If you think that’s a crazy stat, try this one on for size: Los Angeles scored 35 points in the final nine minutes; 28 of those points came from layups and free throws. A single four-foot floater from Chris Paul was the only other non-layup field goal the Clippers made in the fourth quarter, in addition to Crawford’s three and Collison’s jumper.
What adds to the enormity of OKC’s collapse is that the Thunder had been wisely daring the Clippers’ struggling perimeter shooters to make shots. J.J. Redick and Matt Barnes were unable to develop any sort of rhythm. Crawford continues to score well for the Clips, but his points come at the expense of far too many shots.
All Oklahoma City had to do was to stop the ball as it approached the paint. Giving up some paint touches and foul shots to Blake Griffin, a legitimate star, is one thing. That’s going to happen, because Griffin has made himself into a highly improved player.
Getting beaten by Darren Collison, though? What’s the excuse there?
Collison did score four points on breakaways (a dunk and two made foul shots) before the final 2:30 of regulation. At that point in time, Oklahoma City still owned a 90-89 lead. No one on the floor expected Collison to be a central catalyst for the Clippers, so let’s be reasonable and concede that those four points (not counting the 19-foot make at the nine-minute mark) were just part of the flow of the game.

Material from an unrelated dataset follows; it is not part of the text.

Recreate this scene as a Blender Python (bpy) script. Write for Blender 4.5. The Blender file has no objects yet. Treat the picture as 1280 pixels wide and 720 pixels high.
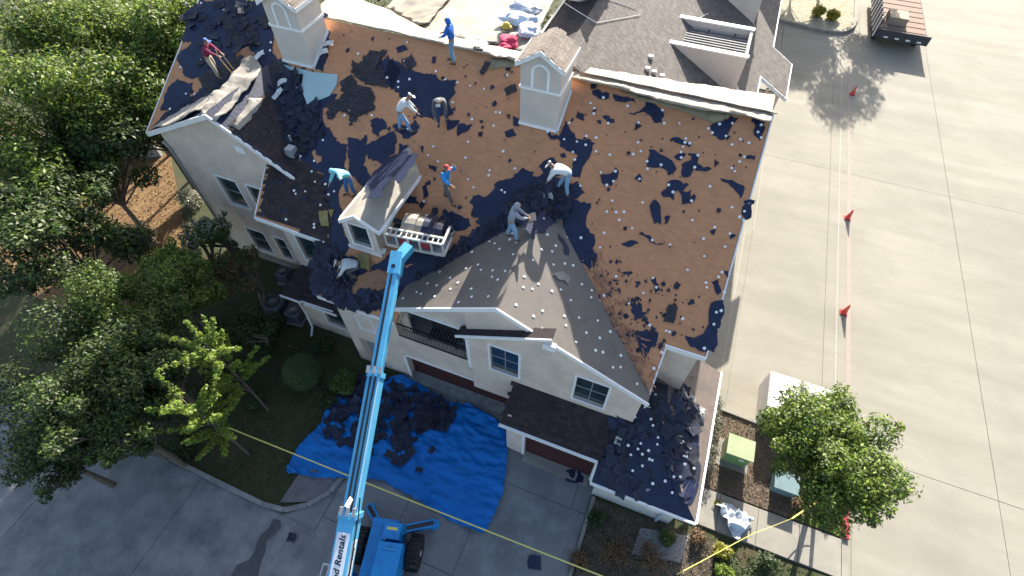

Entering the final minutes, Oklahoma City no longer had an excuse for failing to account for Collison. Yet, the journeyman backup earned two more foul shots with 2:12 left. He then torched OKC’s defense for a layup with 59 seconds left. He got free in transition for yet one more layup with 32 seconds to go.
Failing to stop the ball or play zone.
Failing to have proper floor balance, time and time again.
Failing to protect the rim.
Oklahoma City’s total loss of focus on defense was not the product of one player’s gaffes or an unlucky bounce of the ball. The Thunder, who had been using a simple formula — force Matt Barnes and other Clipper wings to hit jumpers — completely lost sight of that formula.
Isn’t a coach supposed to say something at some point… and get through to his tested playoff veterans?
If this wasn’t a “coach’s loss,” what exactly would be?